- SHORT EXERCISE:
All of the material below is to be restated word for word, apart from the pictures.

- RAW DATA:

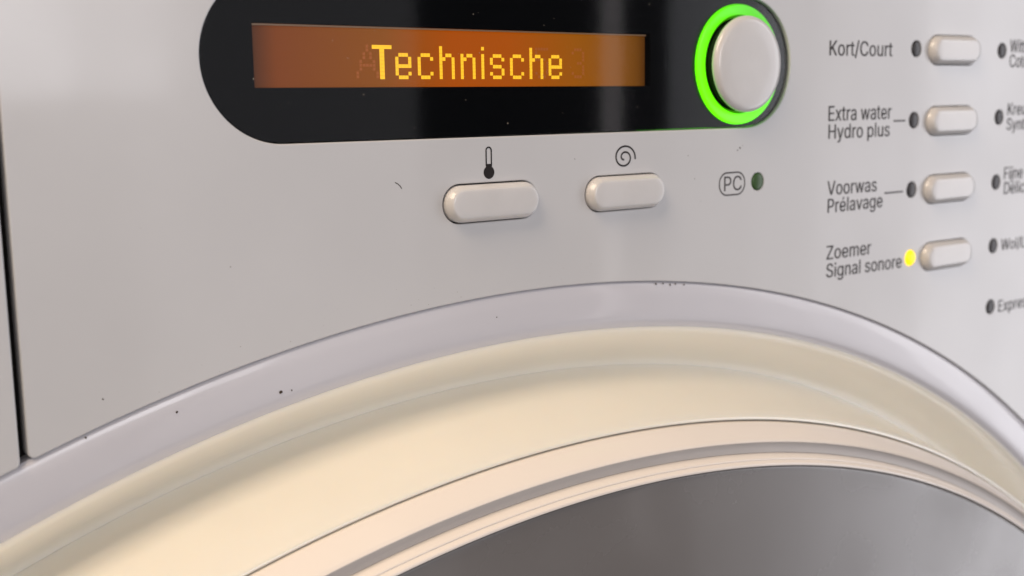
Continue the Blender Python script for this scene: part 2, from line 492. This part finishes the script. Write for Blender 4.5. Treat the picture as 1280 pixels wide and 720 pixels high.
# --- round start button with its green ring
KX, KY = 160.0, 6.25
ringprof = [(10.55, -.6), (10.5, -.1), (10.3, .12), (10.0, .15), (9.1, .1), (8.65, 0)]
btn = link("start_button", revolve("neck", KX, KY, [(7.75, -1.0), (7.75, .2), (7.6, 1.2), (7.6, 1.9), (7.0, 1.9)], 96), M['neck'], root, at=(KX, KY, 0), label="round start button with a glowing green ring")
link("light_ring", revolve("ringl", KX, KY, ringprof, 128, cap=False), M['green'], btn, at=(KX, KY, 0), label="bright green lit ring round the start button")
link("ring_inner_edge", revolve("ringi", KX, KY, [(8.64, -.01), (8.5, -.1), (8.35, -.3), (8.2, -.7), (7.8, -1.0)], 128, cap=False), M['greendim'], btn, at=(KX, KY, 0), label="dimmer green inner edge of the ring in the knob's gap")
kc = [(7.9, 1.1), (8.25, 1.2), (8.42, 1.5), (8.42, 1.75), (8.3, 2.1), (8.05, 2.38), (7.7, 2.55), (7.2, 2.63), (4.5, 2.68), (2, 2.70), (.3, 2.70)]
link("button_cap", revolve("cap", KX, KY, kc, 128), M['cap'], btn, at=(KX, KY, 2), smooth=50, label="flat round white cap of the start button")

# --- pill buttons
CAPP = [(.0, -2.0), (.0, .38), (.03, .5), (.1, .66), (.3, 1.04), (.5, 1.32), (.6, 1.42), (.72, 1.49), (.9, 1.52), (1.4, 1.54), (2.1, 1.55), (2.7, 1.55)]
link("temperature_button", pill_cap(*TB, BT['w'] - .1, BT['h'], CAPP), M['cap'], root, smooth=50, label="white pill button below the thermometer symbol")
link("spin_button", pill_cap(*SB, BT['w'] - .6, BT['h'], CAPP), M['cap'], root, smooth=50, label="white pill button below the spiral symbol")
OPP = [(.0, -2.0), (.0, .3), (.04, .42), (.14, .62), (.38, 1.0), (.6, 1.26), (.74, 1.38), (.9, 1.45), (1.15, 1.49), (1.6, 1.51), (2.2, 1.52), (2.8, 1.52)]
OL = ["white option button beside Kort/Court", "white option button beside Extra water", "white option button beside Voorwas", "white option button beside Zoemer, next to the lit lamp"]
o0 = link("option_button", pill_cap(0, 0, 17, 5.75, OPP), M['cap'], root, at=(0, 0, 0), smooth=50)
o0.location = W(*OB[0]) - world_at[root]; world_at[o0] = W(*OB[0]); o0['label'] = OL[0]
for p, t in list(zip(OB, OL))[1:]: dup(o0, (*p, 0), root, t)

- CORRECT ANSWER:
Continue the Blender Python script for this scene: part 2, from line 492. This part finishes the script. Write for Blender 4.5. Treat the picture as 1280 pixels wide and 720 pixels high.
# --- round start button with its green ring
KX, KY = 160.0, 6.25
ringprof = [(10.55, -.6), (10.5, -.1), (10.3, .12), (10.0, .15), (9.1, .1), (8.65, 0)]
btn = link("start_button", revolve("neck", KX, KY, [(7.75, -1.0), (7.75, .2), (7.6, 1.2), (7.6, 1.9), (7.0, 1.9)], 96), M['neck'], root, at=(KX, KY, 0), label="round start button with a glowing green ring")
link("light_ring", revolve("ringl", KX, KY, ringprof, 128, cap=False), M['green'], btn, at=(KX, KY, 0), label="bright green lit ring round the start button")
link("ring_inner_edge", revolve("ringi", KX, KY, [(8.64, -.01), (8.5, -.1), (8.35, -.3), (8.2, -.7), (7.8, -1.0)], 128, cap=False), M['greendim'], btn, at=(KX, KY, 0), label="dimmer green inner edge of the ring in the knob's gap")
kc = [(7.9, 1.1), (8.25, 1.2), (8.42, 1.5), (8.42, 1.75), (8.3, 2.1), (8.05, 2.38), (7.7, 2.55), (7.2, 2.63), (4.5, 2.68), (2, 2.70), (.3, 2.70)]
link("button_cap", revolve("cap", KX, KY, kc, 128), M['cap'], btn, at=(KX, KY, 2), smooth=50, label="flat round white cap of the start button")

# --- pill buttons
CAPP = [(.0, -2.0), (.0, .38), (.03, .5), (.1, .66), (.3, 1.04), (.5, 1.32), (.6, 1.42), (.72, 1.49), (.9, 1.52), (1.4, 1.54), (2.1, 1.55), (2.7, 1.55)]
link("temperature_button", pill_cap(*TB, BT['w'] - .1, BT['h'], CAPP), M['cap'], root, smooth=50, label="white pill button below the thermometer symbol")
link("spin_button", pill_cap(*SB, BT['w'] - .6, BT['h'], CAPP), M['cap'], root, smooth=50, label="white pill button below the spiral symbol")
OPP = [(.0, -2.0), (.0, .3), (.04, .42), (.14, .62), (.38, 1.0), (.6, 1.26), (.74, 1.38), (.9, 1.45), (1.15, 1.49), (1.6, 1.51), (2.2, 1.52), (2.8, 1.52)]
OL = ["white option button beside Kort/Court", "white option button beside Extra water", "white option button beside Voorwas", "white option button beside Zoemer, next to the lit lamp"]
o0 = link("option_button", pill_cap(0, 0, 17, 5.75, OPP), M['cap'], root, at=(0, 0, 0), smooth=50)
o0.location = W(*OB[0]) - world_at[root]; world_at[o0] = W(*OB[0]); o0['label'] = OL[0]
for p, t in list(zip(OB, OL))[1:]: dup(o0, (*p, 0), root, t)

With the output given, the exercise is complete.